___ DATA ROWS

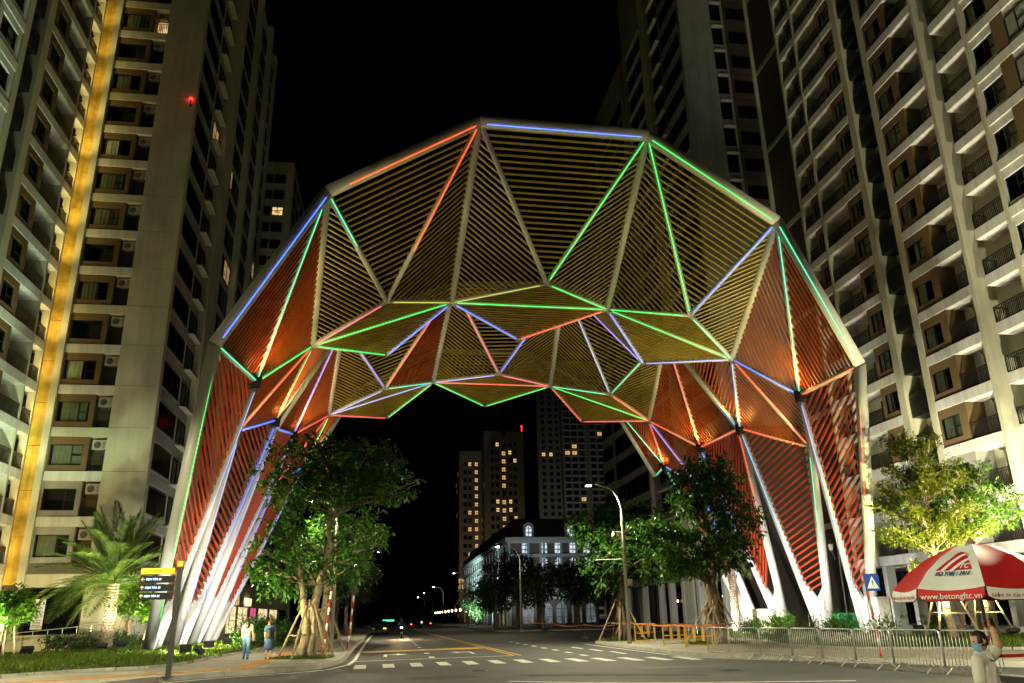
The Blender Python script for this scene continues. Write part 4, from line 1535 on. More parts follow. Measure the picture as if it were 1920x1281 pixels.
for a, s, r in ((0.4, 0.24, 0.19), (2.3, 0.24, 0.18), (4.2, 0.22, 0.18), (3.2, 0.34, 0.14), (5.4, 0.28, 0.15)):
    p = Vector((-11.24 + math.cos(a) * s, 4.2 + math.sin(a) * s, 0.1))
    limb(mb, p, Vector((-11.24 + math.cos(a + 0.5) * 0.1, 4.2 + math.sin(a + 0.5) * 0.1, 1.9 + rnd.uniform(0, 0.5))), r, r * 0.45, 0.25, 9, 6)
limb(mb, (-11.24, 4.1, 1.4), (-12.2, 4.3, 5.4), 0.18, 0.06, 0.15, 9, 7)
put('buttress_root', mb, 'bark_pale', root, True)
support('tree_support', 'brown pole tripod propping the twin-trunked ficus on the left kerb corner', (-11.24, 4.2, 0.13), 2.3, 1.25, 5, 'pole tripods propping street trees')
tree('ficus_tree', 'second ficus tree behind the leaning one on the left kerb', (-11.1, 11.5, 0.13), 8.0, clump_set(14, (0.3, 0), 5.2, 2.0, 1.9, 1.0, 5), 0.22, 'bark_pale', 'leaf_ficus', 5000, 0.26, group='street trees on the left')
support('tree_support', 'brown pole tripod propping the second ficus tree on the left', (-11.1, 11.5, 0.13), 2.1, 1.2, 4, 'pole tripods propping street trees')
for i, (y, lab) in enumerate(((24, 'third dark street tree along the left kerb, before the parked car'), (38, 'fourth dark street tree along the left kerb'), (56, 'fifth dark street tree along the left kerb, beside the parked car'), (78, 'sixth and farthest dark street tree on the left kerb'))):
    tree('ficus_tree', lab, (-12.0, y, 0.13), 8.2, clump_set(13, (0.2, 0), 5.4, 2.2, 2.0, 1.1, 20 + i), 0.2, 'bark_dark', 'leaf_dark', 3200, 0.34, group='street trees on the left')

# big dark tree right
cl = clump_set(19, (0.1, 0.0), 7.7, 1.9, 1.9, 0.72, 31) + [(-2.9, -0.6, 5.7, 0.7, 0.4, 1.6), (-3.7, -0.6, 5.9, 0.5, 0.35, 1.4), (-1.9, -0.5, 5.5, 0.8, 0.5, 1.5), (-1.8, -0.8, 4.0, 0.9, 0.5, 1.6), (-2.6, -0.7, 3.7, 0.5, 0.3, 1.5), (-2.4, -0.8, 4.4, 0.6, 0.35, 1.2), (-0.8, -0.2, 3.9, 0.9, 0.7, 1), (0.2, -0.3, 4.1, 0.9, 0.6, 1), (1.3, 0.1, 4.6, 1.0, 0.7, 1), (2.2, 0.2, 5.6, 0.8, 0.7, 1), (2.7, 0.2, 6.7, 0.7, 0.6, 1), (0.8, -0.4, 5.4, 1.1, 0.8, 1), (-0.8, -0.3, 5.6, 1.0, 0.8, 1)]
tree('banyan_tree', 'dense dark banyan tree standing in front of the right legs of the arch', (9.0, 8.2, 0.13), 10.2, cl, 0.3, 'bark_dark', 'leaf_ficus', 9500, 0.28, first=0.3, droop=0.6)
mb = MB()
for i in range(9):
    a = 2 * math.pi * i / 9 + rnd.uniform(-0.2, 0.2)
    limb(mb, (9.0 + math.cos(a) * 0.42, 8.2 + math.sin(a) * 0.42, 0.1), (9.0 + math.cos(a + 0.6) * 0.18, 8.2 + math.sin(a + 0.6) * 0.18, 2.6 + rnd.uniform(0, 0.8)), 0.09, 0.07, 0.3, 7, 6)
put('aerial_root', mb, 'bark_pale', [o for o in col.objects if o.name.startswith('banyan_tree')][0], True)
support('tree_support', 'brown pole frame propping the dark banyan tree on the right', (9.0, 8.2, 0.13), 2.2, 1.6, 5, 'pole tripods propping street trees')

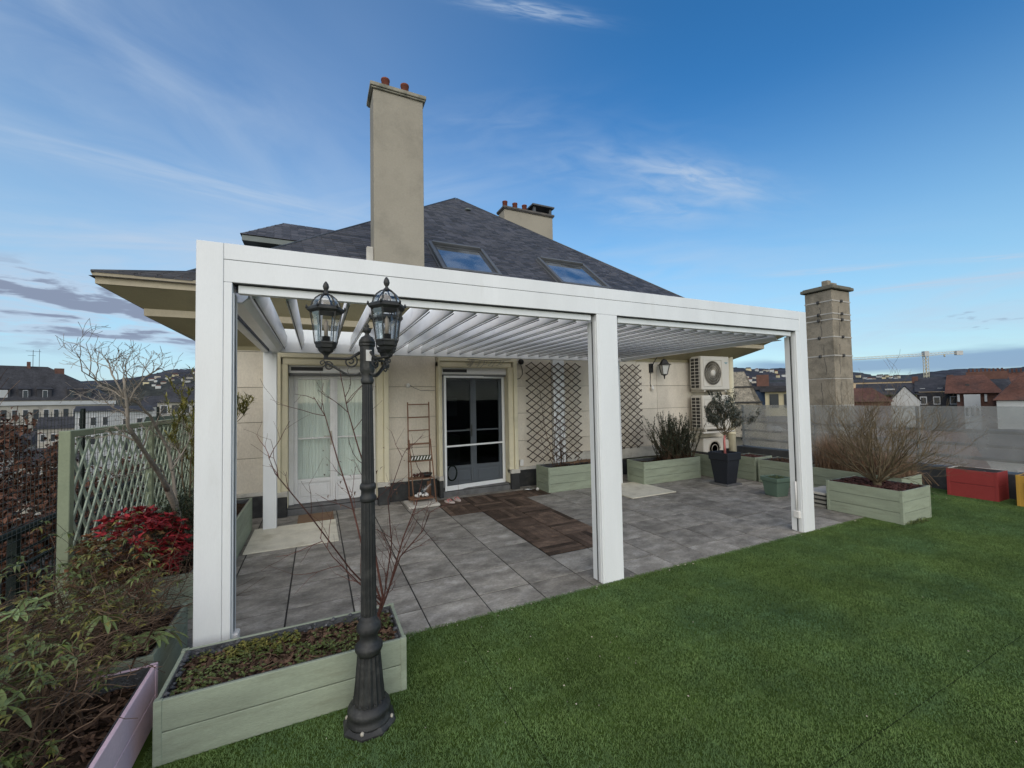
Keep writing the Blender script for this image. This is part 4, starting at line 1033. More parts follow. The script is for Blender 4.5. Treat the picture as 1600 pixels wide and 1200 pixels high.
MB().tube([(6.965, 7.285, 2.25), (6.955, 7.292, 2.0), (6.965, 7.290, 1.93)], .006, 4).build('cable', BLACK, wl)
MB().lathe([(.001, 0), (.03, .005), (.035, .05), (.02, .10), (.008, .115)], (6.985, 7.26, 1.84), 10).build('socket', WHITEP, wl)
sp_ = thing('black_spotlight', 'small black round spotlight with dangling cable right of the dark french door', 'spotlight', (3.60, 7.22, 2.40))
MB().lathe([(.001, 0), (.05, .0), (.055, .05), (.03, .09)], (0, 0, 0), 14, M=Matrix.Translation((3.58, 7.16, 2.41)) @ Matrix.Rotation(rad(-70), 4, 'X')).build('lamp_head', BLACK, sp_)
MB().tube([(3.60, 7.26, 2.40), (3.66, 7.29, 2.28), (3.66, 7.29, 2.18), (3.60, 7.292, 2.10), (3.53, 7.292, 2.09)], .006, 5).build('cable', BLACK, sp_)
se = thing('round_sensor', 'small white round sensor with thin cable on the wall above the ladder', 'sensor', (1.43, 7.29, 1.97))
MB().lathe([(.001, 0), (.038, .0), (.038, .025), (.015, .035)], (0, 0, 0), 14, M=Matrix.Translation((1.42, 7.2985, 1.97)) @ Matrix.Rotation(rad(90), 4, 'X')).build('housing', WHITEP, se)
MB().tube([(1.45, 7.285, 1.98), (1.53, 7.292, 1.93), (1.65, 7.292, 1.88), (1.90, 7.292, 1.88)], .005, 4).build('cable', GREYP, se)
so_ = qbox('outlet_box', 3.555, 3.63, 7.255, 7.2990, .40, .52, WHITEP, None, .006); tag(so_, 'small white outlet box low on the wall left of the lattice planter', 'outlet')

# expanding wall lattices
def lattice(label, x0, x1, z0, z1, y=7.20, cell=.205, grp='brown lattices on the wall'):
    t = thing('wall_lattice', label, 'lattice', ((x0+x1)/2, y, z0), 0, grp)
    W, Hh = x1-x0, z1-z0; sl = .72; sp = cell*1.0
    for sgn, yo in ((1, .0), (-1, .0095)):
        k = -Hh
        while k < W*sl+Hh:
            # line z = k + sl*x (x from 0..W)
            xa, xb = 0, W; za, zb = k, k+sl*W
            if za < 0: xa = -za/sl; za = 0
            if zb > Hh: xb = W-(zb-Hh)/sl; zb = Hh
            if xb-xa > .06:
                xa2, xb2 = (x0+xa-.012, x0+xb+.012) if sgn > 0 else (x1-xa+.012, x1-xb-.012)
                d = Vector((xb2-xa2, 0, zb-za)); L = d.length
                o = MB().box(-L/2, L/2, -.004, .004, -.0085, .0085).build('slat', LATT, t)
                place(o, ((xa2+xb2)/2, y+yo, z0+(za+zb)/2), t); o.rotation_euler = (0, -math.atan2(d.z, d.x), 0)
            k += sp*sl
    return t
lattice('wide brown diamond lattice fixed over the white pilaster', 3.70, 4.96, .46, 2.42)
lattice('narrow brown diamond lattice just right of the middle pergola post', 5.72, 6.60, .57, 2.42)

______

#### [REQUIRED TASK]
Every entry must be written out exactly, with all pictures left out.

#### [EXERCISE RESULT]
The Blender Python script for this scene continues. Write part 4, from line 1535 on. More parts follow. Measure the picture as if it were 1920x1281 pixels.
for a, s, r in ((0.4, 0.24, 0.19), (2.3, 0.24, 0.18), (4.2, 0.22, 0.18), (3.2, 0.34, 0.14), (5.4, 0.28, 0.15)):
    p = Vector((-11.24 + math.cos(a) * s, 4.2 + math.sin(a) * s, 0.1))
    limb(mb, p, Vector((-11.24 + math.cos(a + 0.5) * 0.1, 4.2 + math.sin(a + 0.5) * 0.1, 1.9 + rnd.uniform(0, 0.5))), r, r * 0.45, 0.25, 9, 6)
limb(mb, (-11.24, 4.1, 1.4), (-12.2, 4.3, 5.4), 0.18, 0.06, 0.15, 9, 7)
put('buttress_root', mb, 'bark_pale', root, True)
support('tree_support', 'brown pole tripod propping the twin-trunked ficus on the left kerb corner', (-11.24, 4.2, 0.13), 2.3, 1.25, 5, 'pole tripods propping street trees')
tree('ficus_tree', 'second ficus tree behind the leaning one on the left kerb', (-11.1, 11.5, 0.13), 8.0, clump_set(14, (0.3, 0), 5.2, 2.0, 1.9, 1.0, 5), 0.22, 'bark_pale', 'leaf_ficus', 5000, 0.26, group='street trees on the left')
support('tree_support', 'brown pole tripod propping the second ficus tree on the left', (-11.1, 11.5, 0.13), 2.1, 1.2, 4, 'pole tripods propping street trees')
for i, (y, lab) in enumerate(((24, 'third dark street tree along the left kerb, before the parked car'), (38, 'fourth dark street tree along the left kerb'), (56, 'fifth dark street tree along the left kerb, beside the parked car'), (78, 'sixth and farthest dark street tree on the left kerb'))):
    tree('ficus_tree', lab, (-12.0, y, 0.13), 8.2, clump_set(13, (0.2, 0), 5.4, 2.2, 2.0, 1.1, 20 + i), 0.2, 'bark_dark', 'leaf_dark', 3200, 0.34, group='street trees on the left')

# big dark tree right
cl = clump_set(19, (0.1, 0.0), 7.7, 1.9, 1.9, 0.72, 31) + [(-2.9, -0.6, 5.7, 0.7, 0.4, 1.6), (-3.7, -0.6, 5.9, 0.5, 0.35, 1.4), (-1.9, -0.5, 5.5, 0.8, 0.5, 1.5), (-1.8, -0.8, 4.0, 0.9, 0.5, 1.6), (-2.6, -0.7, 3.7, 0.5, 0.3, 1.5), (-2.4, -0.8, 4.4, 0.6, 0.35, 1.2), (-0.8, -0.2, 3.9, 0.9, 0.7, 1), (0.2, -0.3, 4.1, 0.9, 0.6, 1), (1.3, 0.1, 4.6, 1.0, 0.7, 1), (2.2, 0.2, 5.6, 0.8, 0.7, 1), (2.7, 0.2, 6.7, 0.7, 0.6, 1), (0.8, -0.4, 5.4, 1.1, 0.8, 1), (-0.8, -0.3, 5.6, 1.0, 0.8, 1)]
tree('banyan_tree', 'dense dark banyan tree standing in front of the right legs of the arch', (9.0, 8.2, 0.13), 10.2, cl, 0.3, 'bark_dark', 'leaf_ficus', 9500, 0.28, first=0.3, droop=0.6)
mb = MB()
for i in range(9):
    a = 2 * math.pi * i / 9 + rnd.uniform(-0.2, 0.2)
    limb(mb, (9.0 + math.cos(a) * 0.42, 8.2 + math.sin(a) * 0.42, 0.1), (9.0 + math.cos(a + 0.6) * 0.18, 8.2 + math.sin(a + 0.6) * 0.18, 2.6 + rnd.uniform(0, 0.8)), 0.09, 0.07, 0.3, 7, 6)
put('aerial_root', mb, 'bark_pale', [o for o in col.objects if o.name.startswith('banyan_tree')][0], True)
support('tree_support', 'brown pole frame propping the dark banyan tree on the right', (9.0, 8.2, 0.13), 2.2, 1.6, 5, 'pole tripods propping street trees')

Keep writing the Blender script for this image. This is part 4, starting at line 1033. More parts follow. The script is for Blender 4.5. Treat the picture as 1600 pixels wide and 1200 pixels high.
MB().tube([(6.965, 7.285, 2.25), (6.955, 7.292, 2.0), (6.965, 7.290, 1.93)], .006, 4).build('cable', BLACK, wl)
MB().lathe([(.001, 0), (.03, .005), (.035, .05), (.02, .10), (.008, .115)], (6.985, 7.26, 1.84), 10).build('socket', WHITEP, wl)
sp_ = thing('black_spotlight', 'small black round spotlight with dangling cable right of the dark french door', 'spotlight', (3.60, 7.22, 2.40))
MB().lathe([(.001, 0), (.05, .0), (.055, .05), (.03, .09)], (0, 0, 0), 14, M=Matrix.Translation((3.58, 7.16, 2.41)) @ Matrix.Rotation(rad(-70), 4, 'X')).build('lamp_head', BLACK, sp_)
MB().tube([(3.60, 7.26, 2.40), (3.66, 7.29, 2.28), (3.66, 7.29, 2.18), (3.60, 7.292, 2.10), (3.53, 7.292, 2.09)], .006, 5).build('cable', BLACK, sp_)
se = thing('round_sensor', 'small white round sensor with thin cable on the wall above the ladder', 'sensor', (1.43, 7.29, 1.97))
MB().lathe([(.001, 0), (.038, .0), (.038, .025), (.015, .035)], (0, 0, 0), 14, M=Matrix.Translation((1.42, 7.2985, 1.97)) @ Matrix.Rotation(rad(90), 4, 'X')).build('housing', WHITEP, se)
MB().tube([(1.45, 7.285, 1.98), (1.53, 7.292, 1.93), (1.65, 7.292, 1.88), (1.90, 7.292, 1.88)], .005, 4).build('cable', GREYP, se)
so_ = qbox('outlet_box', 3.555, 3.63, 7.255, 7.2990, .40, .52, WHITEP, None, .006); tag(so_, 'small white outlet box low on the wall left of the lattice planter', 'outlet')

# expanding wall lattices
def lattice(label, x0, x1, z0, z1, y=7.20, cell=.205, grp='brown lattices on the wall'):
    t = thing('wall_lattice', label, 'lattice', ((x0+x1)/2, y, z0), 0, grp)
    W, Hh = x1-x0, z1-z0; sl = .72; sp = cell*1.0
    for sgn, yo in ((1, .0), (-1, .0095)):
        k = -Hh
        while k < W*sl+Hh:
            # line z = k + sl*x (x from 0..W)
            xa, xb = 0, W; za, zb = k, k+sl*W
            if za < 0: xa = -za/sl; za = 0
            if zb > Hh: xb = W-(zb-Hh)/sl; zb = Hh
            if xb-xa > .06:
                xa2, xb2 = (x0+xa-.012, x0+xb+.012) if sgn > 0 else (x1-xa+.012, x1-xb-.012)
                d = Vector((xb2-xa2, 0, zb-za)); L = d.length
                o = MB().box(-L/2, L/2, -.004, .004, -.0085, .0085).build('slat', LATT, t)
                place(o, ((xa2+xb2)/2, y+yo, z0+(za+zb)/2), t); o.rotation_euler = (0, -math.atan2(d.z, d.x), 0)
            k += sp*sl
    return t
lattice('wide brown diamond lattice fixed over the white pilaster', 3.70, 4.96, .46, 2.42)
lattice('narrow brown diamond lattice just right of the middle pergola post', 5.72, 6.60, .57, 2.42)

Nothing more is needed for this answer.